Weapons companies, like all companies, exist to make profit. Any good or bad that they do is secondary to this imperative. Furthermore, our global economic system is designed around the premise of eternal growth so companies not only exist to make profit, but each and every year they are expected to make more profit than they did last year. If your company happens to make profit from selling weapons, then you must sell more and more weapons every year. In times where there are fewer wars, demand for weapons slumps. This might be bad for the shareholders and executives of Lockheed Martin, but I think we can all agree that it is net good for the world.
So, if our education system is taking cues from the weapons industry about what skills are necessary and important for young people to learn, we are actually prioritizing the need for weapons companies to make profit over the need for peace and stability in the world. We teach young people skills relevant to manufacturing lethality, and the moral frameworks to justify this manufacture.
Furthermore, we teach these moral frameworks implicitly and in a seemingly depoliticized context (i.e. science class). But questions of war are inherently political. They necessarily involve value judgements, something which science cannot inform when it is taught devoid of context. Nuclear physics, devoid of context, is apolitical. It’s application to bombing Japan in WWII, is absolutely and unavoidably political. But the ability to contextualise sciences and technologies is not demanded from graduates by industry, so there is no point in teaching it.
Lots of things which are valuable are not profitable, and lots of things which are profitable are not actually that valuable.
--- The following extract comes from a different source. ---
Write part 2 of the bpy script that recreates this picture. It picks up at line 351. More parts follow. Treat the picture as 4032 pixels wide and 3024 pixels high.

I cite the incomprehensible volume of minions merchandise and the profits made from their sale as evidence for this claim. As a corollary, fire fighting is a socially valuable service, but it is not profitable which is why the government has not managed to privatise it.
Young people today stare down the barrel of an adulthood of precarity and instability. The world is becoming increasingly volatile and current trends will only intensify as the climate continues to collapse and loses the ability to provide ecosystem services. The global weapons industry stands to do very well for itself.
This means that the weapons industry has an interest in preparing young people for a future full of armed conflict, as this will secure it the greatest profits. It does not have an interest in equipping young people with a STEM education that might allow them to mitigate the worst effects of climate change, address income inequality to make the economy fairer, or avert famines caused by agricultural collapse. There is just no money in it. In fact, if you do anything that largely benefits poor people, there tends to be no money in it.
In NSW, this phenomenon which could be described as a conflict of interest, has been identified and certain industries are prohibited by Department policy from having commercial relationships of any kind with schools. Those industries are tobacco, alcohol, gambling, and “anything illegal”. So we have, as a society, already kind of identified that certain industries, which have certain sets of interests, simply have no place in schools. We are not comfortable with the Bundaberg polar bear, Ronald McDonald, or Joe Camel teaching our kids nothin’ about nothin’. But we are okay with Raytheon? A company whose missile struck a school bus full of children just like them – but in Yemen?
We need to examine the role of profit-driven corporations in education, and to do that, we need to examine the role of education in society. Education as it is lived is not just the transfer of knowledge and skills, but also the environment in which young people spend most of their time. Whether we like it or not, that environment shapes them – but what does it shape them into? Can we aim a little higher than simply “employable”?